Unfortunately, even administrators who recognize the importance of action to preserve free expression on campus, such as University of Chicago President Robert Zimmer, have reacted critically to President Trump’s announcement.
It was Zimmer who formed the committee that issued the so-called “Chicago Principles,” which are a perfect starting point for the coming executive order. Yet, Zimmer now says he fears “the precedent of the Federal government establishing its own standing to interfere in the issue of speech on campuses” and “the inevitable establishment of a bureaucracy to enforce any governmental position.”
With all due respect to Zimmer, those precedents have long since been established. Indeed, an executive order requiring schools to respect free expression and do their part to protect students from violent campus radicals before they get federal research money would hardly be the first time the government has “interfered” on campus or used bureaucracy to make sure publicly funded universities uphold certain social ideals.
For decades, the federal government has used the power of the purse to mandate principles far less central to the traditions of American liberty and academic freedom than free speech. Merely allowing students to accept federal financial aid subjects colleges to onerous federal mandates governing their approach to issues such as non-discrimination.
Under the Obama administration, federal bureaucrats got much more aggressive and shameless in using this power to enforce progressive orthodoxy on campus. Without any new legislation from Congress, President Obama’s Department of Education began threatening to cut off loans for institutions that refused to “ put an end to rape-permissive cultures” by doing away with all notions of due process for people accused of sexual assault.
Schools were told to that, to keep the funding most institutions need to function, they could no longer use a “proof beyond reasonable doubt” standard, or even allow the cross-examination of accusers in any sexual assault case. As a result, male students were frequently expelled and disgraced without even the most basic of all legal protections, the presumption of innocence.
Again without any new legislation from Congress, the Obama administration also decided that existing law against sex discrimination automatically applies to gay, transgender, and “gender non-conforming” students. As a result, any school not allowing male transgender students into women’s dorms, or not permitting same-sex relations and marriage among their students risked losing its federal funding.
Even as the Trump administration rolls back many of these excesses , Christian institutions of higher learning are fearful that existing laws could enable a future administration to revoke their federal funding or tax-exempt status if they don’t agree to violate their own religious principles.
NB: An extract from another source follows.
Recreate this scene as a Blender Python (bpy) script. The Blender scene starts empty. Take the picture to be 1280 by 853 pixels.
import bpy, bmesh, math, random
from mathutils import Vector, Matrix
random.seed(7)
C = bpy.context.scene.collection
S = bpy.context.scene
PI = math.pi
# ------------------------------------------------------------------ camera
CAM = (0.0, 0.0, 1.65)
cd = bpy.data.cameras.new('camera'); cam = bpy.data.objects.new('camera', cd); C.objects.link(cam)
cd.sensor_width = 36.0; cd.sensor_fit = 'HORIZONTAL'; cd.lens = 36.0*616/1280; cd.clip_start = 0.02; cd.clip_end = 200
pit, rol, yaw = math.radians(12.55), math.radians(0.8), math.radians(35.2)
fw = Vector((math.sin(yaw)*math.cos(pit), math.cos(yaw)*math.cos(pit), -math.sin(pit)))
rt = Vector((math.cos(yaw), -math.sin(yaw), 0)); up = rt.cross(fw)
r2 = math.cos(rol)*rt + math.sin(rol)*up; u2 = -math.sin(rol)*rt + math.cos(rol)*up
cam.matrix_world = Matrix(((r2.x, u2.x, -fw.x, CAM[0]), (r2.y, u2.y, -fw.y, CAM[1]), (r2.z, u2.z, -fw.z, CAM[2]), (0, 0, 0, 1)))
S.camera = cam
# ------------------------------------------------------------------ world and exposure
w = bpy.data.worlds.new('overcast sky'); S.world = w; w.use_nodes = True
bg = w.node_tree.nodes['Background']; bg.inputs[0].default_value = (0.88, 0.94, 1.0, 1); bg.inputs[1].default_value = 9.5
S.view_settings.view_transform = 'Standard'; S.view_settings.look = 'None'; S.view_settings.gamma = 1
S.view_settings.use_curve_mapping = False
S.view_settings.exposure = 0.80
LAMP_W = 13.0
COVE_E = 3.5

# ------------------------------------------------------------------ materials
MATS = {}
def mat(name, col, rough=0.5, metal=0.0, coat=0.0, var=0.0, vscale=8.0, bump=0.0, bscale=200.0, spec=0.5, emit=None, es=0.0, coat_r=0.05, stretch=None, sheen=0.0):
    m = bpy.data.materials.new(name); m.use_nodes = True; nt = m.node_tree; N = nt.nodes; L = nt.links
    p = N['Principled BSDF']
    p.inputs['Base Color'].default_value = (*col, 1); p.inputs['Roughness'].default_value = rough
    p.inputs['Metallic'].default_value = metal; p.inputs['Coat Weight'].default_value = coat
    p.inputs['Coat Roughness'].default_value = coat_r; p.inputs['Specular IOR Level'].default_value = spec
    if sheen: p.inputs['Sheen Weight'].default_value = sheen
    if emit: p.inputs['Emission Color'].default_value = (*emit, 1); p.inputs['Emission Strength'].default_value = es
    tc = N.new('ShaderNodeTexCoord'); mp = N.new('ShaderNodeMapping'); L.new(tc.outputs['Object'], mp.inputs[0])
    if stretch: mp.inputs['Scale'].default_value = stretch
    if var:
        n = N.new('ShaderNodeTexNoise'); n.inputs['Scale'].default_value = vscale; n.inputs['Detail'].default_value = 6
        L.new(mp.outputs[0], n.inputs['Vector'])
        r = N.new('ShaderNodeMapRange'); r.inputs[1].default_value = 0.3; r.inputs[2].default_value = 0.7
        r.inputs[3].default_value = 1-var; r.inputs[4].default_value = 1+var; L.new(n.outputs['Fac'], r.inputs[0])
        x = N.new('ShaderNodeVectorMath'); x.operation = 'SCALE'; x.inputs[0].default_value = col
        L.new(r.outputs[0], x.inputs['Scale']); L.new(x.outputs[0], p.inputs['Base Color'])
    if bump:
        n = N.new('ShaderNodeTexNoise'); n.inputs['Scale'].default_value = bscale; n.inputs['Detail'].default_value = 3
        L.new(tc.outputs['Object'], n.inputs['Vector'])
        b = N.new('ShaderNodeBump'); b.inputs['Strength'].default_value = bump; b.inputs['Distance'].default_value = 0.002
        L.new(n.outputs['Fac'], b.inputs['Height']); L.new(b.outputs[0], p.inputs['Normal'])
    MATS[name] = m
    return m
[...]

Left-wing groups are already working to revoke religious exemptions to these rules, calling them “licenses to discriminate.”
Unlike the Obama administration’s use of federal funds as a means of compelling colleges to engage in certain behaviors, President Trump’s proposed executive order only demands that they uphold their existing obligation to ensure free expression on campus. Rather than imposing burdensome and confusing new rules, most universities will be able to comply with the order by eliminating existing restrictions on speech , such as deceptively-named “free speech zones” that limit free expression to tiny, out-of-the-way areas of campus.
Institutions that receive millions of U.S. taxpayer dollars, and in some cases billions of dollars in taxpayer research funding, must do their part to ensure the free exchange of ideas in American higher education. President Trump’s executive order mandating that they do so shouldn’t be necessary, but it is long overdue.
Autumn Johnson is a second-year law student at Liberty University School of Law.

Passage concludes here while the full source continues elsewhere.